A Martín siempre le hinchó las pelotas comprarse ropa. Lo que se hereda no se roba y este desprecio profundo por perder el tiempo probándose pilcha lo hace digna sangre de mi sangre. Por eso, cuando me pidió plata para renovar su vestuario, no pude menos que sentir un frío por la espalda, premonitorio de que nada bueno podría resultar de tamaña empresa.
Le di 300 mangos en efectivo con la secreta esperanza de que no le alcanzara para demasiado y me senté a esperar los resultados.
El inventario de sus bolsas de shopping resultó escalofriante:
- Zapatillas estilo All Stars pero truchas, altas, negras ("y, sí... con la plata que le di, no le alcanzaba para unas buenas", me sentí ligeramente culpable, en mi fuero íntimo).
- Jeans negros ("esto no le entra ni con un calzador", pensé con los pantalones en la mano)
- Cinturón de cuero con tachas y una tremenda hebilla redonda, con una "X" en el medio, que me recordó al logo de los X-Men (nota mental: "este boludo tiene una fiesta de disfraces, se va a vestir de Cyclops y yo no me enteré")

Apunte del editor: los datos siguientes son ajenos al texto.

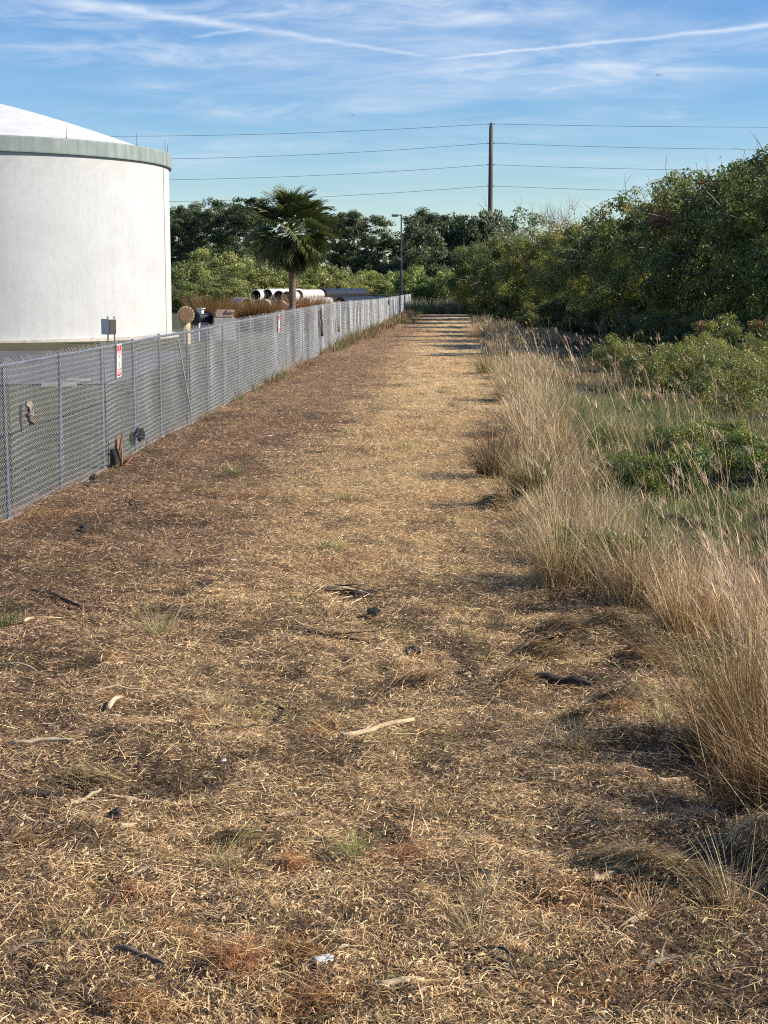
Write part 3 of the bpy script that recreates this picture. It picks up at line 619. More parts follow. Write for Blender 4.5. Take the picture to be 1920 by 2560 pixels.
def bird(px, py, Y, label, s):
    p = at(px, py, Y); t = thing('bird', label, 'bird', p, .4, 'birds in the sky', (s, s, s))
    a = Acc(); a.tube([(0, -.16, 0), (0, -.08, .01), (0, .05, .01), (0, .2, 0)], [.01, .045, .05, .012], 6); link('body', a.mesh('body', M['bird']), t)
    for s_ in (-1, 1):
        V = [(0, -.06, .02), (0, .07, .02), (s_ * .2, .03, .10), (s_ * .2, -.07, .10), (s_ * .42, -.06, .05), (s_ * .40, -.1, .05)]
        me = fast('wing', V, [[0, 1, 2, 3], [3, 2, 4, 5]], M['bird']); o = link('wing', me, t); o.modifiers.new('t', 'SOLIDIFY').thickness = .01
bird(881, 288, 130, 'tiny dark bird flying above the overhead wires, left of the pole', .6); bird(1645, 188, 130, 'tiny dark bird high in the sky on the right', .75)

# ------------------------------------------------------------------ foliage builders
def leaves(rng, c, size, ratio, outward, col, jitter=.25, updown=.3):
    n = len(c)
    nrm = rng.normal(0, 1, (n, 3)) + outward * 1.0 + np.array([0, 0, updown]); nrm /= np.linalg.norm(nrm, axis=1, keepdims=True)
    a = np.cross(nrm, rng.normal(0, 1, (n, 3))); a /= np.linalg.norm(a, axis=1, keepdims=True) + 1e-9; b = np.cross(nrm, a)
    s = size * rng.uniform(.6, 1.35, (n, 1)); col = col * 2.5
    bend = nrm * s * .12
    V = np.stack([c - a * s, c + b * s * ratio + bend, c + a * s, c - b * s * ratio + bend], 1).reshape(-1, 3)
    C = col * (1 + rng.uniform(-jitter, jitter, (n, 1))) * (1 + rng.normal(0, .05, (n, 3)))
    return V, np.arange(n * 4).reshape(-1, 4), np.repeat(np.clip(C, .004, 1), 4, 0)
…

- Musculosa -obviamente, también negra- con un "costillar" pintado en blanco, como si su torso fuera un esqueleto (lo cual despedazaba mi teoría del disfraz de X-Men)
- Un montón de pulseras de colores, un tacho de gel para el pelo y unos lentes (debe haberlos conseguido en una feria americana) estilo Buddy Holly.
Con todo desparramado sobre la cama, me lo imaginé a Martín, Martincito, Tincho, mi nene, con todo eso puesto.
Y, por un momento, cuando finalmente comprendí lo que tenía ante mis ojos, sentí que hubiera preferido que me dijera que se había enrolado en la legión extranjera o que se quería hacer cura.